Les Dépêches de Brazzaville



Lu pour vous :" La famille africaine" d’Emile Gankama


Sur près de cent pages comprenant sept chapitres, Emile Gankama fait une étude sociologique d’une Afrique capable de se développer, pourvu que les Africains eux-mêmes prennent conscience de leurs conditions existentielles.

Le titre nous donne, à première vue, une idée d’un livre traitant du mode de vie des familles africaines, entendues, d'après le dictionnaire Larousse, comme un ensemble de personnes ayant des liens de parenté par le sang ou par alliance.

Après lecture, on se rend compte qu’il s’agit d’une analyse approfondie de trois événements majeurs ayant marqué et impacté positivement et négativement le continent africain, à savoir la traite négrière, la colonisation et les indépendances.

L’auteur n’est pas fataliste pour autant sur l’avenir de l’Afrique. Au contraire, il achève son ouvrage sur une note d’espoir.

(… l’Afrique est sans doute le continent qui ne doit pas manquer au rendez-vous du partage en suivant sa route vers le progrès. Sans s’aliéner ses valeurs mais, en accordant au travail productif la place qui lui revient ». Page 82.

Parlant de la traite négrière, Emile Gankama met l’accent notamment  sur le fait qu’elle a dépossédé le continent africain de ses hommes et femmes valides se constituant de ce fait des réserves importantes de  main d’œuvre ; comme l’avait relevé, selon l’auteur, l’historien sénégalais, Guèye Mbaye, en ces termes : « La traite négrière a modifié la structure des villages africains, elle a détruit dans certains cas l’aspiration à la sédentarisation qui fonde chez l’homme le besoin de se rendre maître du lieu qu’il  habite, de le transformer à son avantage ». Page 39.

Pour ce qui est de la colonisation, après avoir montré qu’elle n’avait pas que des effets néfastes, Emile Gankama nuance ses propos en affirmant qu’il « est nécessaire d’aborder les grandes questions par le côté où elles nourrissent leurs contradictions dans l’unité », avant d’ajouter que « l’Afrique a mal négocié sa sortie de la colonisation au regard de la succession des coups d’Etat, seul moyen d’accession au pouvoir au lendemain des indépendances dans plusieurs pays africains ». Pages 56-57.

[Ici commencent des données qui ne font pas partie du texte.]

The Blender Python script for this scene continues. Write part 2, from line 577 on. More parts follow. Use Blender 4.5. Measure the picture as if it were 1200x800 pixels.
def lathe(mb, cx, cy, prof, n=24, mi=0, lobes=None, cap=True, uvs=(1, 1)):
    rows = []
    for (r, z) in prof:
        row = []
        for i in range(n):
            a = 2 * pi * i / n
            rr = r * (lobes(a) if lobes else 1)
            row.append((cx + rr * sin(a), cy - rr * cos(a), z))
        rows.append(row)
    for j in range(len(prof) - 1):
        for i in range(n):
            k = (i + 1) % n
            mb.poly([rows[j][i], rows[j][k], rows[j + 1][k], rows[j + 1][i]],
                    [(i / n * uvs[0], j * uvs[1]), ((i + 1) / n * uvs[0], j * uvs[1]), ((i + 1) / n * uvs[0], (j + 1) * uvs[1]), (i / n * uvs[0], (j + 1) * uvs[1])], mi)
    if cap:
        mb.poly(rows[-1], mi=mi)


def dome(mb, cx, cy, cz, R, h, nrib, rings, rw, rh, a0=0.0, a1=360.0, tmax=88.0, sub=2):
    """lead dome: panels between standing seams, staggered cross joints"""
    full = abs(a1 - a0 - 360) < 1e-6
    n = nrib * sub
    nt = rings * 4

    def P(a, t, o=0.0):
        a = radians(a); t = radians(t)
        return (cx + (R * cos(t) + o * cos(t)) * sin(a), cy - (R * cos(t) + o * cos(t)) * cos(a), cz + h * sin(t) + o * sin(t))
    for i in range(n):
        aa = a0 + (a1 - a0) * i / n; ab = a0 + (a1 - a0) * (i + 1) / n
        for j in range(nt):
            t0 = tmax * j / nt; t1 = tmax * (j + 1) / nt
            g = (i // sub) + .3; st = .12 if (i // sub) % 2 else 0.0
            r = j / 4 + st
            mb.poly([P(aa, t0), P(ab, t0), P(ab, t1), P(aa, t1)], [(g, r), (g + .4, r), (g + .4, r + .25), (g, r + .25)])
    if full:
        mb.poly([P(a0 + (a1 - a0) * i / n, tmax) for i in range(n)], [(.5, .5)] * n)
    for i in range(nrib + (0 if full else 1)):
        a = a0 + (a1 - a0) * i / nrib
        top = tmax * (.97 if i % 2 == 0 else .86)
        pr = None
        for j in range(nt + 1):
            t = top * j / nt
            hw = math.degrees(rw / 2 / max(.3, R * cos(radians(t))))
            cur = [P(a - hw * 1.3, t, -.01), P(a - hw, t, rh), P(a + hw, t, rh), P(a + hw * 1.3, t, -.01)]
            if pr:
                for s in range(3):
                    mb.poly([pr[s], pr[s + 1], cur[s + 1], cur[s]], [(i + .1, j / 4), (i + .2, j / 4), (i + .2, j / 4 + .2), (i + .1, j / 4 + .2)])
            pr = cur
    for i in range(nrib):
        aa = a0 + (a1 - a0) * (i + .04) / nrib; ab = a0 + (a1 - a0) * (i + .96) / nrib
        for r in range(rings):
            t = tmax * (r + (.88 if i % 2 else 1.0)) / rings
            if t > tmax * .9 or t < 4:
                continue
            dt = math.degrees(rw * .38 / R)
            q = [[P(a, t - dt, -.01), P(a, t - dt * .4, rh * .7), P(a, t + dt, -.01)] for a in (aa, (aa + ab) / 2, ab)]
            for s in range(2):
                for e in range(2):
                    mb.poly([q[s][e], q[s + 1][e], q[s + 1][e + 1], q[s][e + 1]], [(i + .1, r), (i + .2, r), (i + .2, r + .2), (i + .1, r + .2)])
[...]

En effet, l’Afrique a eu beaucoup d’épreuves à surmonter au cours de sa marche vers le progrès. Sitôt qu’elle est sortie de la colonisation, le mouvement des indépendances s’invite « douloureusement » dans certains Etats. Ainsi, commente l’auteur, « près de soixante ans après les indépendances, elle regarde toujours envieusement vers l’Europe, comme on regarde vers une âme bienfaîtrice. Elle regarde également avec une once de culpabilité vers l’Amérique qui a vu arriver ses enfants enchaînés. Quand elle se tourne vers elle-même, elle ne fait pas preuve d’audace, d’engagement et de cohésion ». Page 60.

C’est ainsi qu’Emile Gankama estime qu’après un aussi long chemin, sans renier son identité, l’Afrique doit se frayer un passage dans l’univers de la modernité ; en se secouant un peu et davantage.

« L’Afrique est, en effet, une grande famille qui doit cesser d’avoir honte de ce qu’elle est. Mais le peut-elle vraiment ? Bien sûr ! A condition qu’elle ne prenne pas fait et cause pour les économies des autres, pour s’arrimer au développement qui suppose la coopération avec les Etats et les peuples d’autres pays du monde, sur des bases égalitaires ». Page 80.

"La famille africaine"* est un appel à la prise de conscience des Africains. Cet essai est à lire.

 

                                                                                                 Qui est l’auteur ?

Emile Gankama, né au Congo-Brazzaville, est journaliste, diplômé en sociologie. Directeur des rédactions du quotidien "Les Dépêches de Brazzaville", il est, par ailleurs, l’auteur de plusieurs ouvrages.

* La famille africaine", Les Lettres mouchetées, Paris, 2019, 99 pages, disponible à la Librairie des Dépêches de Brazzaville, 10000FCFA.